Data shown:
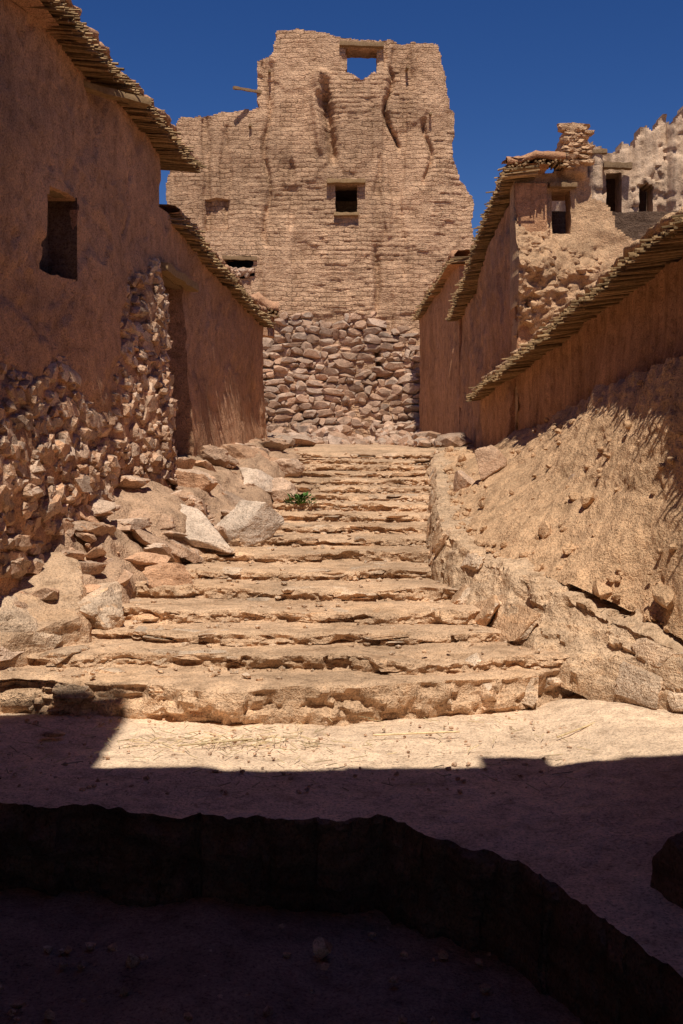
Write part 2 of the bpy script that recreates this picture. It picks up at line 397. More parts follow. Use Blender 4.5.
for k in range(NS):
    y,z,xl,xr=St[k]; y2=St[k+1][0] if k<NS-1 else 20.8
    for _ in range(int((xr-xl)*(y2-y)*1.2)):
        cx=U(xl,xr);cy=U(ycurve(k,cx)+.25,y2)
        R.add((cx,cy,z-.02+U(0,.01)),(U(.08,.2),U(.06,.14),.028),int(U(0,9999)),2,(U(-.05,.05),U(-.05,.05),U(0,3)),False,.12)
    for _ in range(int((xr-xl)*20)):
        e=random.random(); cx=U(xl,xr) if e<.6 else (xl+U(-.1,.25) if e<.8 else xr-U(-.1,.25));cy=y2-.02-U(0,1)**2*(y2-ycurve(k,cx)-.1);q=U(.006,.03)
        R.add((cx,cy,z+.005),(q*1.3,q,q*.7),int(U(0,9999)),1,(0,0,U(0,3)))
R.make('step_stones',M_slab,stairs)

# ---------------------------------------------------------------- left bank
lo=[(-3.4,7.9,.6),(-2.6,8.3,.74),(-2.1,9.0,.9),(-1.85,9.8,1.03),(-1.6,10.8,1.16),(-1.2,11.9,1.33),(-1.02,14,1.6),(-.9,16,1.84),(-.76,18,2.03),(-.75,20,2.2),(-1.1,23,2.2)]
mi=[(-3.4,8.2,1.0),(-2.75,8.6,1.1),(-2.45,9.3,1.35),(-2.2,10.1,1.5),(-1.9,11.1,1.62),(-1.65,12.2,1.75),(-1.45,14.2,1.93),(-1.3,16,2.1),(-1.15,18,2.22),(-1.1,20,2.32),(-1.5,23,2.4)]
up=[(-3.4,8.4,1.4),(-2.95,8.7,1.5),(-2.8,9.4,1.68),(-2.7,10.2,1.85),(-2.6,11.2,2.0),(-2.5,12.3,2.12),(-2.5,14.2,2.17),(-2.1,16,2.25),(-1.9,18,2.3),(-1.7,20,2.38),(-2.2,23,2.5)]
lo0=[(x+.12,y,z-.25) for x,y,z in lo]
loft('rubble_bank',[lo0,lo,mi,up],[4,20,20],460,M_bankL,amp=.26,freq=1.9,octv=6,seed=31)
R=Rocks()
def bankp(t,s):
    a=np.array([np.interp(t,range(11),[p[i] for p in lo]) for i in range(3)]);b=np.array([np.interp(t,range(11),[p[i] for p in up]) for i in range(3)])
    return a+(b-a)*s
for _ in range(500):
    t=U(0,9.2); s=U(0,1)**.8
    p=bankp(t,s); q=U(.012,.05)*(2.2 if random.random()<.14 else 1)
    p[2]+=.01+q*.2+.06*math.sin(s*3.14)
    R.add(p,(q*U(.9,1.6),q*U(.8,1.4),q*U(.5,.9)),int(U(0,99999)),2,(U(-.4,.4),U(-.4,.4),U(0,3)),random.random()<.4)
for _ in range(60):
    t=U(.8,8.5); s=U(.02,.75); p=bankp(t,s); q=U(.08,.2)
    p[2]+=.05+.08*math.sin(s*3.14)
    R.add(p,(q*U(1,1.5),q*U(.7,1.1),q*U(.25,.5)),int(U(0,99999)),3,(U(-.2,.5),U(-.1,.6),U(0,3)),random.random()<.6,.12)
R.make('loose_stones',M_rub)
def boulder(pos,size,seed,rot=(0,0,0),boxy=False,mat=None,name='boulder',rough=.14):
    R=Rocks(); R.add(pos,size,seed,5,rot,boxy,rough); return R.make(name,mat or M_boul,None,20)
boulder((-2.40,9.0,.96),(.66,.5,.40),103,(.45,.2,.25),False,M_slab,rough=.2)
boulder((-2.75,8.7,.88),(.5,.42,.38),8,(.4,.1,.4),False,M_slab,rough=.2)
boulder((-2.08,9.3,1.03),(.28,.3,.20),118,(.2,.3,.1),False,M_slab,rough=.2)
boulder((-.97,12.1,1.50),(.37,.30,.22),21,(.1,-.12,.3),False)
boulder((-1.42,11.5,1.47),(.40,.20,.12),37,(.25,.45,-.5),False)
boulder((-1.05,14.6,1.87),(.30,.26,.18),14,(.2,.2,.5),False)
boulder((-.80,14.5,1.73),(.18,.2,.14),5,(.0,.2,.1),False,M_rub)
boulder((-1.35,16.2,2.12),(.30,.26,.17),19,(.0,.2,.1),False,M_rub)
boulder((-.80,16.6,2.01),(.22,.2,.13),23,(.0,.2,.1),False,M_rub)
boulder((-1.55,10.2,1.20),(.24,.16,.10),44,(.2,.1,.6),False,M_rub)
boulder((-1.9,11.3,1.60),(.22,.16,.12),47,(.2,.3,.6),False,M_rub)
boulder((-1.7,13.1,1.93),(.26,.2,.15),49,(.1,.3,.2),False,M_rub)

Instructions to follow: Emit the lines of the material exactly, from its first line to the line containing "R.make('step_stones',M_slab,stairs)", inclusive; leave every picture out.

Expected output:
Write part 2 of the bpy script that recreates this picture. It picks up at line 397. More parts follow. Use Blender 4.5.
for k in range(NS):
    y,z,xl,xr=St[k]; y2=St[k+1][0] if k<NS-1 else 20.8
    for _ in range(int((xr-xl)*(y2-y)*1.2)):
        cx=U(xl,xr);cy=U(ycurve(k,cx)+.25,y2)
        R.add((cx,cy,z-.02+U(0,.01)),(U(.08,.2),U(.06,.14),.028),int(U(0,9999)),2,(U(-.05,.05),U(-.05,.05),U(0,3)),False,.12)
    for _ in range(int((xr-xl)*20)):
        e=random.random(); cx=U(xl,xr) if e<.6 else (xl+U(-.1,.25) if e<.8 else xr-U(-.1,.25));cy=y2-.02-U(0,1)**2*(y2-ycurve(k,cx)-.1);q=U(.006,.03)
        R.add((cx,cy,z+.005),(q*1.3,q,q*.7),int(U(0,9999)),1,(0,0,U(0,3)))
R.make('step_stones',M_slab,stairs)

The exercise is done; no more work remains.